Although tin compounds have been shown to be active in hydroliquefaction of coal, the active tin species during the liquefaction has not yet been elucidated. Some recent work suggests that metallic tin promotes the liquefaction reaction. In this study, the hydroliquefaction of French Freyming coal was investigated in a batch reactor between 350 ° and 430 °C, using non-porous SnO2 aerosol with a low particle size (15 nm) as a catalyst precursor, or presulphided tin oxide or commercial metallic tin. Chemical analysis of the liquid phase was achieved by solvent extraction in n-hexane, toluene or THF. The hydrogen consumptions (from the gas phase or from the donor solvent), were also estimated. The main experimental techniques used for catalyst characterizations were applied to the residue of hydroliquefaction: 119Sn and 57Fe Mössbauer spectrometry, X-ray diffraction and electron microscopy associated with X-ray spectrometry.

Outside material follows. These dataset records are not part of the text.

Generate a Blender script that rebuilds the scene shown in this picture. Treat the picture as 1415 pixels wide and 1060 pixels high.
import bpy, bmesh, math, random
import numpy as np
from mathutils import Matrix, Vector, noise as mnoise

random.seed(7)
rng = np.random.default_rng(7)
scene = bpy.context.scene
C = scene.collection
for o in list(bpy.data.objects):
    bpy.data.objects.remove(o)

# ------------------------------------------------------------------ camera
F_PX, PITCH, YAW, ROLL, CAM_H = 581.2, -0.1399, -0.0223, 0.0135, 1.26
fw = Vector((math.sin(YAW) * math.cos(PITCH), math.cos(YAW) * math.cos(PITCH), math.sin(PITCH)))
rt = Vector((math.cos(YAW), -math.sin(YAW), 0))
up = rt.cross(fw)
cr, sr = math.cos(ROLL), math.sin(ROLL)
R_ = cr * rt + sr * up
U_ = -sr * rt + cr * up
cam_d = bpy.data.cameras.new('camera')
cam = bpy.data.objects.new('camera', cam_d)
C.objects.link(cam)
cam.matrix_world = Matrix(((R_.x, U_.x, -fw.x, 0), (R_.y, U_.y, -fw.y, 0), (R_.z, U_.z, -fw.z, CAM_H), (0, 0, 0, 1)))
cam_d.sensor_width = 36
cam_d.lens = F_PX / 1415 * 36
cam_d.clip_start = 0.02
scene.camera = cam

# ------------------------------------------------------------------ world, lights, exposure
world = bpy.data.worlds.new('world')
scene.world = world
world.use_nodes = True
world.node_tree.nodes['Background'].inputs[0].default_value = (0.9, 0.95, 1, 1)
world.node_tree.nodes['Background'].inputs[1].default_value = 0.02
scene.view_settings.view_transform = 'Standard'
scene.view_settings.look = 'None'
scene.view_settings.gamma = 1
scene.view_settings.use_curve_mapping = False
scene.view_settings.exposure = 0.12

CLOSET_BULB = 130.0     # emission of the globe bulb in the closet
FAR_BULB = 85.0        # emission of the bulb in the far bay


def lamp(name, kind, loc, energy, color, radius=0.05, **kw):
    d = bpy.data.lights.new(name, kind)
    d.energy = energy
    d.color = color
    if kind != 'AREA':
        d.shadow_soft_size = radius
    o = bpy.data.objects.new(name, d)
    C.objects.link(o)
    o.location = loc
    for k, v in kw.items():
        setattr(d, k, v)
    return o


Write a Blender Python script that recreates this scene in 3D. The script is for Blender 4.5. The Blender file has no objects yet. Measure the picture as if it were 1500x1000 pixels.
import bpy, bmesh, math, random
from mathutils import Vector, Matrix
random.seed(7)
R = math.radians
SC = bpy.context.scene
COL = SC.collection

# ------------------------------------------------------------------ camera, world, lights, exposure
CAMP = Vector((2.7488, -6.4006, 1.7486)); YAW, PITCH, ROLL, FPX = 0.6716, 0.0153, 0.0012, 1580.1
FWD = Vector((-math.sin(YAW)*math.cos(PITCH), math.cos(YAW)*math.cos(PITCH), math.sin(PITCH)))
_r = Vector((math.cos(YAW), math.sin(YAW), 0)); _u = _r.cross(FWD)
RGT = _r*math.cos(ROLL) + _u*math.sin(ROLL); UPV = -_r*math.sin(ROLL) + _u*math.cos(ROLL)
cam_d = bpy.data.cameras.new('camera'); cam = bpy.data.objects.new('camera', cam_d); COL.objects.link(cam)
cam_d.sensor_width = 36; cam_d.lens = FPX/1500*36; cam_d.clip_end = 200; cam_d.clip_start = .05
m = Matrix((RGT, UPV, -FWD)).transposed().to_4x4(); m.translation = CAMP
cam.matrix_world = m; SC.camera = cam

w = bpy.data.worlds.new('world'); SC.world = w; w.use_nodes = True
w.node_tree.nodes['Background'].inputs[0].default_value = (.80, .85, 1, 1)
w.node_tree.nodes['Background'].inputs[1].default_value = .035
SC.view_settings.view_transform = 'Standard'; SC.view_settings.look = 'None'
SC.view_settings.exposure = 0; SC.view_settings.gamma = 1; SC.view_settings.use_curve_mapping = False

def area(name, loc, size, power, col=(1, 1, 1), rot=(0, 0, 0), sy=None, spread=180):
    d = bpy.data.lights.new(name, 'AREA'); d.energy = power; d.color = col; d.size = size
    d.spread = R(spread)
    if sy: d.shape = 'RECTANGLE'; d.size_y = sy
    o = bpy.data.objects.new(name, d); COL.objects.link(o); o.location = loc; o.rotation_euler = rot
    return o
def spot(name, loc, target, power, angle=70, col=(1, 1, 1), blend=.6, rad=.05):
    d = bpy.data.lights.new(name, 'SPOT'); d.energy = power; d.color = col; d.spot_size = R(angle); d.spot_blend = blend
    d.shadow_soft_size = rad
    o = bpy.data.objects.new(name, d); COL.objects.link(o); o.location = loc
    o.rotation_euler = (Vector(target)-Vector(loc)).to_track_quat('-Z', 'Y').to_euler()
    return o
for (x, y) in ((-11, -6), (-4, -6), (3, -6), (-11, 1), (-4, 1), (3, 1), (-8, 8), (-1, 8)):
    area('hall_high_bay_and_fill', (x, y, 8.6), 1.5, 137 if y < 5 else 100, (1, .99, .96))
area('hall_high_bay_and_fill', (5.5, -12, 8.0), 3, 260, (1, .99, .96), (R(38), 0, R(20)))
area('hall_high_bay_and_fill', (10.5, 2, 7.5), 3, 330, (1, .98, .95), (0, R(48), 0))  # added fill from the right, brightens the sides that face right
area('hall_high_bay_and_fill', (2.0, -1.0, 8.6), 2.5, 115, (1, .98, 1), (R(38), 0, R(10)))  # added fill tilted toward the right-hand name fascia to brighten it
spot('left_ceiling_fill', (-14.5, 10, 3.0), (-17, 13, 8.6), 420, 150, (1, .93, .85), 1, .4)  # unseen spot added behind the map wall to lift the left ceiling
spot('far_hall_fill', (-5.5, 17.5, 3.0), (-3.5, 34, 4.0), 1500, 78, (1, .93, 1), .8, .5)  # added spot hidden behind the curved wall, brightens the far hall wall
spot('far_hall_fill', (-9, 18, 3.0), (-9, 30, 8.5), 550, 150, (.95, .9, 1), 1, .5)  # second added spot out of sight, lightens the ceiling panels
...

Tin sulphide was generally observed as the main product with small amounts of oxidized tin species. The size of SnS particles implies sintering, possibly due to mobile tin species such as metal, although this latter could not be detected. No evidence of coking of the surface of SnS was found. In some cases the intermetallic compound FeSn2 was shown, as formed by reaction of tin with pyritic iron of the mineral matter. By comparing the results of coal conversion with those of tin characterization, the active species was thought to be SnS, on which a competitive adsorption of H2S should proceed. This results in a shift of the mode of hydrogen transfer to the coal (from H-donor solvent as opposed to hydrogen itself), as the partial pressure of H2S in H2 increased.